1945’te Almanya yenilgiye uğradı. Ne var ki, Belçika parlamentosu Kral Leopold’un ülkeye dönmesine izin vermedi. 1940’ta direnmeksizin Almanlar’a boyun eğdiği için eleştirilen kral, 1950’de küçük bir farkla kazandığı halkoylaması sonucu yeniden ülkeye girmeyi başardı. Fakat halkın hoşnutsuzluğu nedeniyle tahtı çok geçmeden 19 yaşındaki oğlu Prens Baudouin’e bırakmak zorunda kaldı. 1951’de tahta çıkan Baudouin halkın desteğini sağladı Ülke yönetiminde parlamentoya gittikçe daha çok söz hakkı verildi. Belçika, II. Dünya Savaşı’nın olumsuz etkilerini oldukça hızlı bir biçimde ortadan kaldırmayı başardı. Bunun nedeni ise, büyük kayıplar vermelerine karşın, Belçika direniş güçlerinin ve Müttefik ordularının, Almanlar’in çekilirken belli başlı sanayilere ve ulaştırma araçlanna zarar vermelerini engellemek için hızla ilerlemeyi başarmalarıdır. Savaş sonrasında, özellikle kimya ve maden sanayilerinde önemli gelişmeler sağlandı.

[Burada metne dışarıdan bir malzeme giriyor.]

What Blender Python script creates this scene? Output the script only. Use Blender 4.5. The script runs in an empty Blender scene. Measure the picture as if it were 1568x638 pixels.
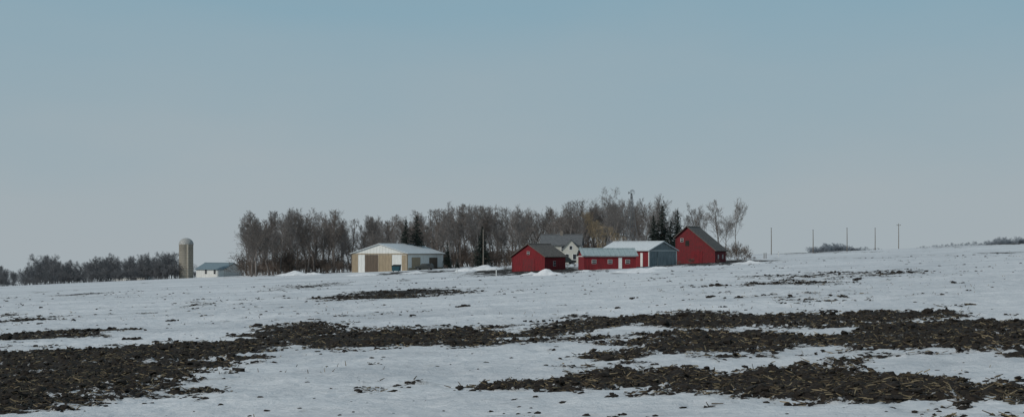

Belçika, 1922’de Lüksemburg ile, 1948’de de Hollanda ile birleşerek Benelüks adıyla bir gümrük birliği kurdu. Böylece daha büyük bir gümrük birliği olan Avrupa Ekonomik Topluluğu ya da Ortak Pazar’a katılmadan önce, bu üç ülke arasındaki ticaret engelleri kaldırılmış ve ülkeler arasında ticaret kolaylığı sağlanmış oldu. Ortak Pazar’ın merkezi Brüksel’dedir. 1967’de, Kuzey Atlantik Antlaşması Örgütü’nün (NATO) merkezi de Brüksel’e taşınmıştır.